Jak Państwo pamiętacie w artykule pt. „O szykanach Zarządu ROD im. Centralny w Koszalinie.” zapowiedziałem, że opublikuję kolejny artykuł o tym jak Zarząd ROD im. Centralny w Koszalinie szykanuje działkowców, którzy ujawniają nieprawidłowości w jego działaniu.

W poprzednich artykułach pretekstem do szykan było zainstalowanie przez działkowca atestowanego zbiornika na nieczystości. Oczywiście działkowiec dochował wszystkich wymogów formalnych i Zarząd ROD im. Centralny w Koszalinie przegrał tą sprawę z kretesem.

Czy sądzicie, że tzw. działacze PZD zakończyli szykany w stosunku do działkowca to się Państwo mylicie. Teraz tzw. działacze Polskiego Związku Działkowców zaczęli szykanować działkowca z powodu rozliczeń za energię elektryczną. Podobno działkowiec ma zaległości w opłatach – co oczywiście nie jest prawdą. Redakcja strony www.polskalewica.pl posiada pełną dokumentację tych rozliczeń.

Przez wiele lat do czasu kiedy działkowicz nie ujawnił nieprawidłowości w funkcjonowaniu Zarządu Rodzinnego Ogrodu Działkowego im. Centralny w Koszalinie nie było żadnych problemów z rozliczaniem energii elektrycznej tego działkowca.

Problemy zaczęły się po bezprawnej wymianie przez Zarząd ROD licznika energii elektrycznej, który wykazywał jej zużycie przez działkowca. Wymianę licznika dokonano pod nieobecność działkowca ??? co w oczywisty sposób narusza uchwałę nr 285/2015 Prezydium Krajowej Rady PZD z dnia 5 listopada 2015 r. w sprawie zasad korzystanie z energii elektrycznej w rodzinnych ogrodach działkowych, która w art. 5 pkt. 4 stwierdza cytuję: „W trakcie przeprowadzania kontroli musi być obecny działkowiec lub inna wskazana przez niego osoba pełnoletnia.” Warto tu nadmienić, że wymiana licznika energii elektrycznej była dokonywana wielokrotnie u tego działkowca i zawsze pod jego nieobecność.

Pomimo wielokrotnych pism działkowca do Zarządu ROD z pytaniami o legalizację zamontowanych liczników, protokołów z ich wymiany itp. Otrzymywał odpowiedź, że wszystko jest w porządku i musi płacić za zużyty prąd tak jak rachunki wystawia Zarząd ROD. Dla Państwa informacji zużycie energii za okres 2007 – 2018 (12 lat) łącznie wyniosło 596 kWh a po wymianie licznika w samym 2019 roku aż 234 kWh.

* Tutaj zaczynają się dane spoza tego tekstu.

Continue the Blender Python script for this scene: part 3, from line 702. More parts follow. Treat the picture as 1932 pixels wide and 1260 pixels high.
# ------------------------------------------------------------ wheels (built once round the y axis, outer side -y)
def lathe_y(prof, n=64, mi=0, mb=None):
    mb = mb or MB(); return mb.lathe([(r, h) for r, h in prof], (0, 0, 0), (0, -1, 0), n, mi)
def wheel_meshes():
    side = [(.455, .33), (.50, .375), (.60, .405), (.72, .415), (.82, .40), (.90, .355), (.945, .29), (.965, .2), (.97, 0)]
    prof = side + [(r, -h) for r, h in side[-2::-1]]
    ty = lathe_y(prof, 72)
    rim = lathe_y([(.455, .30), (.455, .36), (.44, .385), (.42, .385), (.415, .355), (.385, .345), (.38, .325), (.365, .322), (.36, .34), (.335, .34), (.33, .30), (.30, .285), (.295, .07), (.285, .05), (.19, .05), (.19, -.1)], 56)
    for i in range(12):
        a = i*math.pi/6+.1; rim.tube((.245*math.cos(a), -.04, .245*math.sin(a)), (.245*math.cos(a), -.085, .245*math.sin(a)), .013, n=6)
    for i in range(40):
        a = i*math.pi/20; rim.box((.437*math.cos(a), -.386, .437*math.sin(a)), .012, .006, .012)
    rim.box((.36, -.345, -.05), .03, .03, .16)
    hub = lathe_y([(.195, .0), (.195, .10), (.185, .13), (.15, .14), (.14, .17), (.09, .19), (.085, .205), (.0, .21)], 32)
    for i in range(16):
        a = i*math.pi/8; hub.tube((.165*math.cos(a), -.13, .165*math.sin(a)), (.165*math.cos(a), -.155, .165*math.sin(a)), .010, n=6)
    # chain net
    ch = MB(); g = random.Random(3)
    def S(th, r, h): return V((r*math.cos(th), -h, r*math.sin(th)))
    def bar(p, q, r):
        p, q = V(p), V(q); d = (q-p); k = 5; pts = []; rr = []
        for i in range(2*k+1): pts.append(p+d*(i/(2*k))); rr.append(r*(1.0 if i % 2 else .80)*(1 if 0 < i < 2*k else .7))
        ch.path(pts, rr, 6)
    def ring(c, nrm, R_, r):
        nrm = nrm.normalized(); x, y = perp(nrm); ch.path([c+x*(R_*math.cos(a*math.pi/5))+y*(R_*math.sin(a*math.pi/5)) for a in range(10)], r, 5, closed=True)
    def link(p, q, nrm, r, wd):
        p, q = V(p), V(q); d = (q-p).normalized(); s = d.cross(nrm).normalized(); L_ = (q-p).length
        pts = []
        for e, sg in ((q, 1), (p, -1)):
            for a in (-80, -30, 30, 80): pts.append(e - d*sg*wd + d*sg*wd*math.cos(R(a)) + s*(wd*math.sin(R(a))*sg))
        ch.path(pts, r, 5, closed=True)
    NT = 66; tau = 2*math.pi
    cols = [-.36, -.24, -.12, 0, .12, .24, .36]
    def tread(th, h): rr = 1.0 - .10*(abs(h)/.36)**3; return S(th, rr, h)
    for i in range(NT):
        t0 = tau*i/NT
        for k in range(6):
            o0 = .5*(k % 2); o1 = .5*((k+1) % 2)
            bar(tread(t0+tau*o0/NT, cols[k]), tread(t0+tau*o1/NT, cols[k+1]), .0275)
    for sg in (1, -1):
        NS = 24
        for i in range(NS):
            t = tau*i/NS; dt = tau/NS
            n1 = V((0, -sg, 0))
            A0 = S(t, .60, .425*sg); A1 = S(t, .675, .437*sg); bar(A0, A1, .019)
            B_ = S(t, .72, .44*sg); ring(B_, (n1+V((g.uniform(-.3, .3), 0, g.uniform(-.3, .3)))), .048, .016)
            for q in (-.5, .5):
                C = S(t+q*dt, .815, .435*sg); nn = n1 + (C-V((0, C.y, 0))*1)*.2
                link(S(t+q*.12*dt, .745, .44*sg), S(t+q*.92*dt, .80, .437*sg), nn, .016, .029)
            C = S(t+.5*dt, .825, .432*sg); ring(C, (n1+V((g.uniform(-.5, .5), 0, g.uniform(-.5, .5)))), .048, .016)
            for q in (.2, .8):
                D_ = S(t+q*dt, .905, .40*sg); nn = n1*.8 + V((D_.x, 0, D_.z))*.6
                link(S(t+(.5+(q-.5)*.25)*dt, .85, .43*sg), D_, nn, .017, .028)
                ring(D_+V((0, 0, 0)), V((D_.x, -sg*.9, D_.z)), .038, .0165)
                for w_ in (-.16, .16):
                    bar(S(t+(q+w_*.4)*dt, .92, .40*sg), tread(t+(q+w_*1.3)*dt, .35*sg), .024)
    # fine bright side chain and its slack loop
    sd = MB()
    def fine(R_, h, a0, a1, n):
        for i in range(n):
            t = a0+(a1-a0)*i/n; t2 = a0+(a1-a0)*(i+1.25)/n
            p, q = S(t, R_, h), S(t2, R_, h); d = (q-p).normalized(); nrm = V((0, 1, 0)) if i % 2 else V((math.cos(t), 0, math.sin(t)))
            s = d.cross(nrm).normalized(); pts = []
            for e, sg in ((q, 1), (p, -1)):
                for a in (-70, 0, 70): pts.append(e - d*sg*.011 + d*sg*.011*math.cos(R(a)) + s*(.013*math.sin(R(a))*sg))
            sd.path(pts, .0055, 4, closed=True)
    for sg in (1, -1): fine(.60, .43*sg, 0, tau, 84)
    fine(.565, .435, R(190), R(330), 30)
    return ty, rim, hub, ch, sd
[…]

Aby było ciekawiej działkowiec po rozmowie z autorem tego artykułu zamontował na swój koszt drugi licznik energii elektrycznej w celu porównania wskazań obu liczników (Zarządu ROD i „swojego”) i co się okazało. Licznik tzw. Zarządu ROD wskazał zużycie 161 kWh a licznik działkowca 62,7 kWh różnica jak widać 2,59 razy większe zużycie wskazuje licznik Zarządu ROD od licznika działkowca – wskazania dotyczą tego samego okresu rozliczeniowego.

Dla pełnej informacji dodam, że licznik działkowca został zainstalowany zgodnie z obowiązującymi przepisami przez osobę (firmę) mającą odpowiednie uprawnienia.

W związku z brakiem merytorycznej odpowiedzi Zarządu ROD im. Centralny w Koszalinie działkowiec poinformował o sytuacji Prezesa PZD Eugeniusza Kondrackiego.

Prezes Kondracki polecił Okręgowemu Zarządowi PZD w Koszalinie wyjaśnienie stawianych przez działkowca zarzutów, jednak jak to bywa w Polskim Związku Działkowców tzw. działacze „oleli” polecenia Prezesa Związku.

W następstwie bardzo powolnej reakcji władz PZD na nieprawidłowości w działalności Zarządu ROD im. Centralny w Koszalinie działkowiec skierował sprawę do postępowania sądowego. O wynikach tego postępowania poinformujemy w oddzielnym artykule.